◆ RECORDS FOR PROCESSING:

※ ※ ※

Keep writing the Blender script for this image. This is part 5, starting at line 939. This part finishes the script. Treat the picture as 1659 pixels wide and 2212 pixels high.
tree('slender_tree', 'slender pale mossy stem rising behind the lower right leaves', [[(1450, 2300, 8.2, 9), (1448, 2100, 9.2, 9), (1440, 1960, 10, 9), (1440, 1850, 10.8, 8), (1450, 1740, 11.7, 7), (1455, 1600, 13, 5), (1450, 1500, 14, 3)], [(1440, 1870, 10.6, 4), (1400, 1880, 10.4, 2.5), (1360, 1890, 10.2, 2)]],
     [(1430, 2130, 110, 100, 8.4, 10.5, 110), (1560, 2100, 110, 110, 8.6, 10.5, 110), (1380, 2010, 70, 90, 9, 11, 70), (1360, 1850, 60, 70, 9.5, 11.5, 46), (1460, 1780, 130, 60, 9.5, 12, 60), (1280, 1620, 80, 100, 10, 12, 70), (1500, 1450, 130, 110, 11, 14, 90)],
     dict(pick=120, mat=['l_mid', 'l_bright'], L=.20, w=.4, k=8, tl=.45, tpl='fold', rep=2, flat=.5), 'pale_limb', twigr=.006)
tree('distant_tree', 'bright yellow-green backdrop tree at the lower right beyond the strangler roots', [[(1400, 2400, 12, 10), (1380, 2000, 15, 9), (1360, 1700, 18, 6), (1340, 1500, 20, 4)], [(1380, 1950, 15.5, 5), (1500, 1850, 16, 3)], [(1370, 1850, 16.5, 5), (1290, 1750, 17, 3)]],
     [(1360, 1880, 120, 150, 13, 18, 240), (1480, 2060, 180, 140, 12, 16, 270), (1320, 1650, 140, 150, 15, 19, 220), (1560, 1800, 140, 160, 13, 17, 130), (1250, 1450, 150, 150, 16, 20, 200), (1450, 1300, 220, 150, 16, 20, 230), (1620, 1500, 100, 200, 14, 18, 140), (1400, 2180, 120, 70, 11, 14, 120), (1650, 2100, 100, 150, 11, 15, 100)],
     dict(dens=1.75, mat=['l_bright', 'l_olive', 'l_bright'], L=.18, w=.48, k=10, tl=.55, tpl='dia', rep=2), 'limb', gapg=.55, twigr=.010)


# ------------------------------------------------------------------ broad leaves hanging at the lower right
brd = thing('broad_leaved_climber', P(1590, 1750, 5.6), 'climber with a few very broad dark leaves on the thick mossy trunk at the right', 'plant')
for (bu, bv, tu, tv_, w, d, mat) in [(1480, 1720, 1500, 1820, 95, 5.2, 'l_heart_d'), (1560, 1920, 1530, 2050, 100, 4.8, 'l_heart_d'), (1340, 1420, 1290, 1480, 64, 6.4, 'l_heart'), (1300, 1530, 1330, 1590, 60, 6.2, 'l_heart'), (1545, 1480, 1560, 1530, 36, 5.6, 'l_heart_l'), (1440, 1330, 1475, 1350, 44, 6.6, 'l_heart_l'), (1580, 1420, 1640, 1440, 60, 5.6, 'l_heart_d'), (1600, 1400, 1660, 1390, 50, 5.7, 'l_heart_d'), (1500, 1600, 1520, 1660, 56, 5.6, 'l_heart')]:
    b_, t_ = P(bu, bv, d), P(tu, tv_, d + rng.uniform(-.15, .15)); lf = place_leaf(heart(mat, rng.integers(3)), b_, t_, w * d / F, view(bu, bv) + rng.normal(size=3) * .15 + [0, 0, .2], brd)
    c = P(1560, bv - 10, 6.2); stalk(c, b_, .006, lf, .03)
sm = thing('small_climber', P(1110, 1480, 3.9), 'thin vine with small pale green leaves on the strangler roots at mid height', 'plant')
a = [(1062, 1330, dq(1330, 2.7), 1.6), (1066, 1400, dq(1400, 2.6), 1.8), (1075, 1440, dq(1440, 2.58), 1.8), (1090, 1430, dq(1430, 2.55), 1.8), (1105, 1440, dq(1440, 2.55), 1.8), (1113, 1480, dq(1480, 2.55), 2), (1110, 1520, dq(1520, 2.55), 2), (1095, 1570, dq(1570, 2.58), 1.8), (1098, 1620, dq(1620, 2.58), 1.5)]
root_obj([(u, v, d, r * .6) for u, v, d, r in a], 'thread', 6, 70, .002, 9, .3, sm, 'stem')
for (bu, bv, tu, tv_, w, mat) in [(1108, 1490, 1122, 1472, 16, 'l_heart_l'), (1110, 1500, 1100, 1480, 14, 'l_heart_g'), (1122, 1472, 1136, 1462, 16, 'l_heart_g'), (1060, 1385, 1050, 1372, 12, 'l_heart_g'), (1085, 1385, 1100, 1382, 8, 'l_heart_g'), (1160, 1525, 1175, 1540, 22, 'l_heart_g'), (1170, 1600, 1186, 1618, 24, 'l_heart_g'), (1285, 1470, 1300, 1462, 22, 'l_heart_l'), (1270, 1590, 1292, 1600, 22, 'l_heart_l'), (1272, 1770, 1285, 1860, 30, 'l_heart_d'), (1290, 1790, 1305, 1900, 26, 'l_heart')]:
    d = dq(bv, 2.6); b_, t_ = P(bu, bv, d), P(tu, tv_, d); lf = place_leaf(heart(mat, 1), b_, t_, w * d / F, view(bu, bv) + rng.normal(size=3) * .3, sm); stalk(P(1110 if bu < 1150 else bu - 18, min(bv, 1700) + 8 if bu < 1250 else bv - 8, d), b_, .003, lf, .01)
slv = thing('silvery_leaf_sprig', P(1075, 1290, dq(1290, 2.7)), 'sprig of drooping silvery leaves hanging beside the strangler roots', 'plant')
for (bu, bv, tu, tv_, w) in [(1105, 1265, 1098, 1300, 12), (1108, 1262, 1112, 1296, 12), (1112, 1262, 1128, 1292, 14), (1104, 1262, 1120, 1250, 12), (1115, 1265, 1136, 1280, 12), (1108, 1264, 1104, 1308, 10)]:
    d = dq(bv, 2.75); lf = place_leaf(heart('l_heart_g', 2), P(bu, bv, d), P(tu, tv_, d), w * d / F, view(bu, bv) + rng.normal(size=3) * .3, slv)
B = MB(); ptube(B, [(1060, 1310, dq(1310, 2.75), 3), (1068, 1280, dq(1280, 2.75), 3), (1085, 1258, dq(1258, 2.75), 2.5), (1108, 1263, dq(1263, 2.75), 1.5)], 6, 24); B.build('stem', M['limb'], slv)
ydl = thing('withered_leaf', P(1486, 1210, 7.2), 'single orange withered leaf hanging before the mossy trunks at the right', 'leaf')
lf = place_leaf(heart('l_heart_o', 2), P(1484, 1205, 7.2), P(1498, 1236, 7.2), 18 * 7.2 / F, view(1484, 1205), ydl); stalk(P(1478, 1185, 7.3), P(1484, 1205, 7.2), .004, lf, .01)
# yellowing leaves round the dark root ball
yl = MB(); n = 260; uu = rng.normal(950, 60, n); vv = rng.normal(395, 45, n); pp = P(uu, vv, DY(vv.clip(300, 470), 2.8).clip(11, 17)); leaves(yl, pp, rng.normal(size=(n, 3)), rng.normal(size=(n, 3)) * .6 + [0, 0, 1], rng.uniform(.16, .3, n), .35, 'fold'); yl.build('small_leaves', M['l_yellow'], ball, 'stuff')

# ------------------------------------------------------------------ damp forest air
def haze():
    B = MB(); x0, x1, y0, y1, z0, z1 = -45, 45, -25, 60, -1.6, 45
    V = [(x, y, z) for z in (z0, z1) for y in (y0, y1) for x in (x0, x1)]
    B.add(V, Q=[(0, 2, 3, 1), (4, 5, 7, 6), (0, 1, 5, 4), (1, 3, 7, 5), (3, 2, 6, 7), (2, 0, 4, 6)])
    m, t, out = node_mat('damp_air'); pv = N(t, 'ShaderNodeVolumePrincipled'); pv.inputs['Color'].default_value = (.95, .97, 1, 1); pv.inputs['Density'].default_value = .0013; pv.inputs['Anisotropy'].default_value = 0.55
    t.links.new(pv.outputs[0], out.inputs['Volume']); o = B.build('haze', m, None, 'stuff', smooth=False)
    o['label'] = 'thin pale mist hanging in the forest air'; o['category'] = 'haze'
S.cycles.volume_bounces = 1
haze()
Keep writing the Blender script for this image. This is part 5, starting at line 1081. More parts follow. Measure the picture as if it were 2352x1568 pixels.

※ ※ ※

◆ REQUIRED TASK: Beginning at the top of the data, please return every line until and including the line containing "rep=2), 'limb', gapg=.55, twigr=.010)", copied exactly, and nothing past it.

◆ THE COMPLETED TASK:
Keep writing the Blender script for this image. This is part 5, starting at line 939. This part finishes the script. Treat the picture as 1659 pixels wide and 2212 pixels high.
tree('slender_tree', 'slender pale mossy stem rising behind the lower right leaves', [[(1450, 2300, 8.2, 9), (1448, 2100, 9.2, 9), (1440, 1960, 10, 9), (1440, 1850, 10.8, 8), (1450, 1740, 11.7, 7), (1455, 1600, 13, 5), (1450, 1500, 14, 3)], [(1440, 1870, 10.6, 4), (1400, 1880, 10.4, 2.5), (1360, 1890, 10.2, 2)]],
     [(1430, 2130, 110, 100, 8.4, 10.5, 110), (1560, 2100, 110, 110, 8.6, 10.5, 110), (1380, 2010, 70, 90, 9, 11, 70), (1360, 1850, 60, 70, 9.5, 11.5, 46), (1460, 1780, 130, 60, 9.5, 12, 60), (1280, 1620, 80, 100, 10, 12, 70), (1500, 1450, 130, 110, 11, 14, 90)],
     dict(pick=120, mat=['l_mid', 'l_bright'], L=.20, w=.4, k=8, tl=.45, tpl='fold', rep=2, flat=.5), 'pale_limb', twigr=.006)
tree('distant_tree', 'bright yellow-green backdrop tree at the lower right beyond the strangler roots', [[(1400, 2400, 12, 10), (1380, 2000, 15, 9), (1360, 1700, 18, 6), (1340, 1500, 20, 4)], [(1380, 1950, 15.5, 5), (1500, 1850, 16, 3)], [(1370, 1850, 16.5, 5), (1290, 1750, 17, 3)]],
     [(1360, 1880, 120, 150, 13, 18, 240), (1480, 2060, 180, 140, 12, 16, 270), (1320, 1650, 140, 150, 15, 19, 220), (1560, 1800, 140, 160, 13, 17, 130), (1250, 1450, 150, 150, 16, 20, 200), (1450, 1300, 220, 150, 16, 20, 230), (1620, 1500, 100, 200, 14, 18, 140), (1400, 2180, 120, 70, 11, 14, 120), (1650, 2100, 100, 150, 11, 15, 100)],
     dict(dens=1.75, mat=['l_bright', 'l_olive', 'l_bright'], L=.18, w=.48, k=10, tl=.55, tpl='dia', rep=2), 'limb', gapg=.55, twigr=.010)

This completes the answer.